Having recently discussed the embedded vision applicability of latest-generation smartphones based both on Apple's iOS (the iPhone 4S) and Google's Android (the Samsung Galaxy Nexus), it's appropriate to also give Microsoft's Windows Phone (formerly Windows Mobile, all based on Windows CE) O/S a turn in the spotlight. Latest version 7.5, aka "Mango", is now shipping on both new and upgraded handsets, and it also forms the basis of Nokia's first two Microsoft-powered devices, the Lumia 710 and 800:

The higher-end Lumia 800 is shown at the top of this writeup, whereas the more mainstream 710 is directly above this paragraph. The form factors are obviously different; the Lumia 800 is 4.6 x 2.4 x 0.47 inches and weighs 5 ounces, while the Lumia 710 has dimensions of 4.6 x 2.4 x 0.5 inches and weighs 4.4 ounces. Varying battery capacities (1450 mAh for the 800, 1300 mAh for the 710) explain at least some of the weight variance.
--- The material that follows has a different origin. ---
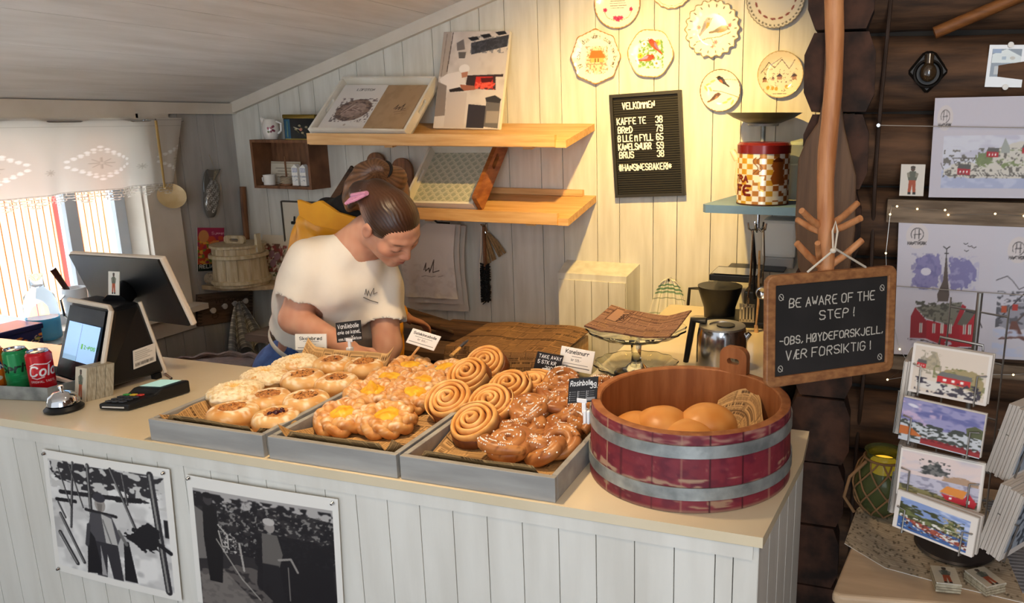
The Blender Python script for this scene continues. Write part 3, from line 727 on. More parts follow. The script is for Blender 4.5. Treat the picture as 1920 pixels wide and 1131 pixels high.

The Lumia 800's physical design is inspired by the recently introduced and short-lived Nokia N9 (based on the now-defunct MeeGo O/S), although the internals are different; the N9 used a 1 Ghz Texas Instruments OMAP 3 SoC, for example, while the Lumia 800 upgrades to a 1.4 GHz single-core Qualcomm Snapdragon. But spec-wise the Lumia 800 and 710 are surprisingly similar, in spite of the price differential between them (420 Euros for the 809, roughly $580, versus 270 Euros for the 710).

Both phones use the earlier mentioned 1.4 GHz Qualcomm MSM8255 SoC. They both harness a 3.7" color display (OLED for the 800, LCD for the 710). They both contain 512 MBytes of RAM; the 800 couples it to 16 GBytes of NAND flash memory, while the 710 offers half that amount of embedded nonvolatile storage (albeit without, in both cases, any MicroSD card expansion capabilitiies). And the devices' respective connectivity suites are also identical; 802.11n b/g/n (2.4 GHz), Bluetooth 2.1+EDR, and USB 2.0.

But focus in (pun intended) on the rear-facing optics, and a key difference becomes immediately apparent. The Lumia 800 clones the still camera of its N9 predecessor; an 8 Mpixel sensor coupled with a Carl Zeiss lens assembly. The Lumia 710, on the other hand, makes due with un-branded optics and a 5 Mpixel sensor. With that said, both smartphones embed a LED flash, and the maximum captured video resolution in both cases (likely constrained by the common single-core CPU's performance limitations) is 720p at 30 fps.